On sait que les octrois ont été supprimés en Belgique par la loi du 18 juin 1860, mais ils ont été remplacés par une part accordée aux villes sur le produit d’autres impôts indirects, 75 pour 100 des droits d’entrée sur les cafés, 34 pour 100 des droits d’accise sur les vins, eaux-de-vie, vinaigres et sucres ; c’est un peu comme si, dans ce petit pays, le guichet du receveur avait été reculé, de cent pas et reporté de la barrière à la frontière. Toutefois cette réforme, qui a augmenté les ressources des villes qui n’avaient pas d’octroi, a eu pour effet d’arrêter, de fixer à une sorte de limite permanente les recettes des villes à octroi, notamment les recettes de Bruxelles. De là un véritable embarras et l’obligation d’emprunter pour les travaux de la Senne et pour les constructions et améliorations nouvelles, qui font de Bruxelles une ville si justement admirée. Dans le budget de 1869, où les recettes et les dépenses ordinaires ne figurent que pour 6,500,000 francs environ, les recettes et les dépenses extraordinaires se balancent par plus de 9 millions ; elles n’atteignaient pas 2 millions en 1857.

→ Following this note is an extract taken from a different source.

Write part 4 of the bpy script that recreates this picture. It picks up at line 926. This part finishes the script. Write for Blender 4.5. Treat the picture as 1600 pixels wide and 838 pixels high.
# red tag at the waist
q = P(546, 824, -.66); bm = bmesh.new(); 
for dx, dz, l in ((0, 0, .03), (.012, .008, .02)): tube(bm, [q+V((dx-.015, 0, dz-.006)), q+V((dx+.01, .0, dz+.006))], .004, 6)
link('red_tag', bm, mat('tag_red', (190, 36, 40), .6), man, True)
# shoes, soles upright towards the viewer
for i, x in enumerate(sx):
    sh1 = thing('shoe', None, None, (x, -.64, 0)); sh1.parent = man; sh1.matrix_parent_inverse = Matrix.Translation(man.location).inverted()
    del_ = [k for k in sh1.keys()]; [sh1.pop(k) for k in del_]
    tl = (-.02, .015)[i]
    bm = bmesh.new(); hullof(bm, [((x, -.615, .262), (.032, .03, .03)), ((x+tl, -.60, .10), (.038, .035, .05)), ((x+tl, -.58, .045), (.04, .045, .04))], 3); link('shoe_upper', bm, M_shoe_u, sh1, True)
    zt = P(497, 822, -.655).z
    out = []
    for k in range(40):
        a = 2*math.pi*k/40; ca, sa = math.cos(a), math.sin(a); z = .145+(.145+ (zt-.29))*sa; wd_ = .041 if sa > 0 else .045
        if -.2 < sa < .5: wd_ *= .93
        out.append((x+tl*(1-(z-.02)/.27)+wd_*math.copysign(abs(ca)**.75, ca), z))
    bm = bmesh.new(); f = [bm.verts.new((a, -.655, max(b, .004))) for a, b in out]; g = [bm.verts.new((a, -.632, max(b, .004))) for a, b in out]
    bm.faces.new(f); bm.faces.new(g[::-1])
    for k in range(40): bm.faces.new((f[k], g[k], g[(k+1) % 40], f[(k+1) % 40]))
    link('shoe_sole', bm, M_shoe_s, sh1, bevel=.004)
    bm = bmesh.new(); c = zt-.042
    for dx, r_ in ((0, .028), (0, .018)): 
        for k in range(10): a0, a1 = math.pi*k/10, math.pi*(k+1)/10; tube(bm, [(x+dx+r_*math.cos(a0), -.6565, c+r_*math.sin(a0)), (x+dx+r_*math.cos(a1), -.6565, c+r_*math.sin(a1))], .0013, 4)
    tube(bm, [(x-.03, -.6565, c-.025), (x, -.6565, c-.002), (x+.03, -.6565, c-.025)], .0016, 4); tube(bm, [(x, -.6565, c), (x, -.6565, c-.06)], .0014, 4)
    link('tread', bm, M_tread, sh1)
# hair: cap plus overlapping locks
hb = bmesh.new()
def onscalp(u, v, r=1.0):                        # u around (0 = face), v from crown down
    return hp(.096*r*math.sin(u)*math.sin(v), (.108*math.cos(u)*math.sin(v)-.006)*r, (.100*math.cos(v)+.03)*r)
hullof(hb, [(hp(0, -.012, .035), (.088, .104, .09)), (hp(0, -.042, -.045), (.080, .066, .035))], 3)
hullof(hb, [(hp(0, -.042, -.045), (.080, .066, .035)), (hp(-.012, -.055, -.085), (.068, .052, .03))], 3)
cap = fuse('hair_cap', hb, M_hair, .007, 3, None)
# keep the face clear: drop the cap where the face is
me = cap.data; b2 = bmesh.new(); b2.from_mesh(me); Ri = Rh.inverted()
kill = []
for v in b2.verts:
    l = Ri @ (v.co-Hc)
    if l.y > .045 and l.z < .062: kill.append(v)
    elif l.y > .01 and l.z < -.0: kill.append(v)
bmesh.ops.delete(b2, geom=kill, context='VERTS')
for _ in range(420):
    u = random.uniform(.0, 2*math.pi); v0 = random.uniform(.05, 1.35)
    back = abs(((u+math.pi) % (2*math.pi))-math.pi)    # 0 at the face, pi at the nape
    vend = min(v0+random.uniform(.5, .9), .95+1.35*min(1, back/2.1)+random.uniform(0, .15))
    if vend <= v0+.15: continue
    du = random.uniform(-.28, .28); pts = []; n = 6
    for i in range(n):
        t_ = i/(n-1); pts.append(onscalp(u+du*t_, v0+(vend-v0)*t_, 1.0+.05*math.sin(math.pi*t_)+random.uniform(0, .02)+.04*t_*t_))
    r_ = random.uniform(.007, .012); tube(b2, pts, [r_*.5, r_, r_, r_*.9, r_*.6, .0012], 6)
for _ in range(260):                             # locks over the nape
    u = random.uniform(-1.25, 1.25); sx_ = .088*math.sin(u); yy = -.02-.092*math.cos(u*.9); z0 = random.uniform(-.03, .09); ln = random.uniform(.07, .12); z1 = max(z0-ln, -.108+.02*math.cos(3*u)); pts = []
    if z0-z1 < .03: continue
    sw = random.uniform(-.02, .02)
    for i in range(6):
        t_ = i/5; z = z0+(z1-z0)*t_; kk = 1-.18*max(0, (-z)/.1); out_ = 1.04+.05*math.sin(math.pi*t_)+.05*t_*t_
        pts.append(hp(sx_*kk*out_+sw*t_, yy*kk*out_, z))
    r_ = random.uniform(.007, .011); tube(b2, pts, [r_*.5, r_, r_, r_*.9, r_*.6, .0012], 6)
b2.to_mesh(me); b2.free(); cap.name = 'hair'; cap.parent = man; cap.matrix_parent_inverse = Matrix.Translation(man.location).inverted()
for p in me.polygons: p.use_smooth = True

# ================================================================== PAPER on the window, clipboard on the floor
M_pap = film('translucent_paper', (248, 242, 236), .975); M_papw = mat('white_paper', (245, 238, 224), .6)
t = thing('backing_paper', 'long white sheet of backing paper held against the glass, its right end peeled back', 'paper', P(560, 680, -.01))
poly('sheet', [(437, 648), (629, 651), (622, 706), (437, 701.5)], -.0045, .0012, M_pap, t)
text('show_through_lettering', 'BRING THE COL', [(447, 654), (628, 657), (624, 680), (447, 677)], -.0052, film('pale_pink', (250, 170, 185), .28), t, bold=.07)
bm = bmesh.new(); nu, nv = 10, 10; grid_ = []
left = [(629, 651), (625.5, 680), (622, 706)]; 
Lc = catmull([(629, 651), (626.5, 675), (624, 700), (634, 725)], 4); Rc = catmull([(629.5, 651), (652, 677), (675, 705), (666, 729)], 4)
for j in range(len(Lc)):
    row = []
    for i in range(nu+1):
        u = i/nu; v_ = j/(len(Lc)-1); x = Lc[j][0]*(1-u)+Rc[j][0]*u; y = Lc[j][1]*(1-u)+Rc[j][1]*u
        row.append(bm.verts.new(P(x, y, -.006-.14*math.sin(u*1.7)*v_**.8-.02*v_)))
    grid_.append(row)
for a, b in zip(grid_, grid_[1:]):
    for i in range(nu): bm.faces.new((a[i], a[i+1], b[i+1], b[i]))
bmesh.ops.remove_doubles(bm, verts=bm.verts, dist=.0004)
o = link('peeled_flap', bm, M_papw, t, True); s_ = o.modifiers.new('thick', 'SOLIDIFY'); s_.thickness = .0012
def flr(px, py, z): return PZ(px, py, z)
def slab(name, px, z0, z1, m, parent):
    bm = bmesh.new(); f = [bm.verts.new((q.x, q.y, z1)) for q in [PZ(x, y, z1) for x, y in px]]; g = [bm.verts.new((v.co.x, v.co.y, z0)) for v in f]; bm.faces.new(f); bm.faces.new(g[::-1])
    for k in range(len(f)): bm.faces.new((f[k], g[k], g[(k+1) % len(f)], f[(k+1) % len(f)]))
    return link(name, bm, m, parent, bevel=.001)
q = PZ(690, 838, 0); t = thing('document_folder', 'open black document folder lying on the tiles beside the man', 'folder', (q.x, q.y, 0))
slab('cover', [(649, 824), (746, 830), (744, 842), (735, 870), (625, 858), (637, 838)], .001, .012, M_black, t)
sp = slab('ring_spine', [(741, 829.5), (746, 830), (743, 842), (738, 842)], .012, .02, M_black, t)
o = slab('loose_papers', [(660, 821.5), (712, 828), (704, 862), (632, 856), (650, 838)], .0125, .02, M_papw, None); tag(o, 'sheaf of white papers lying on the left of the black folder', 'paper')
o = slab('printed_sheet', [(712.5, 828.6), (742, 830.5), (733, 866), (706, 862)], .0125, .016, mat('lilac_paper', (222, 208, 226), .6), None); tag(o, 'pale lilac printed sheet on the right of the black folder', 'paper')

Je pourrais passer de Bruxelles à La Haye, si bien administrée, comme presque toutes les villes de la Hollande, revenir vers les régions du midi, retrouver à Rome, à Florence, à Madrid, d’assez beaux restes des antiques et libres institutions municipales qui ont tenu une si grande place dans l’histoire de l’Italie et de l’Espagne, ou bien m’arrêter à étudier à Saint-Pétersbourg et à Constantinople les commencemens et en quelque sorte les premiers pas d’une vie municipale naissante[1], réunir ainsi par un contraste facile le dé-

  1. A en croire les dépêches officielles, la loi turque sur l’organisation des vilayets (départemens), faite pour tenir l’une des promesses du hatt-humayoum de 1856, assurerait l’élection des conseils communaux au suffrage universel, sans candidature officielle, sans privilège pour les musulmans. En fait, l’électeur doit payer 50 piastres de contributions directes, l’éligible 100 piastres. Une liste triple d’éligibles, formée par les fonctionnaires, est envoyée à chaque commune du caza ; les anciens la réduisent au double, et la renvoient à un fonctionnaire supérieur, mutessarif, qui choisit les élus, et dans les conseils ainsi élus le vali, gouverneur-général, ou ses délégués ont voix délibératives. Dans le conseil central du vilayet, il y a sans doute doux chrétiens et deux musulmans, mais flanqués de cinq fonctionnaires musulmans. Cela s’appelle la liberté des élections, l’égalité des cultes, l’indépendance municipale.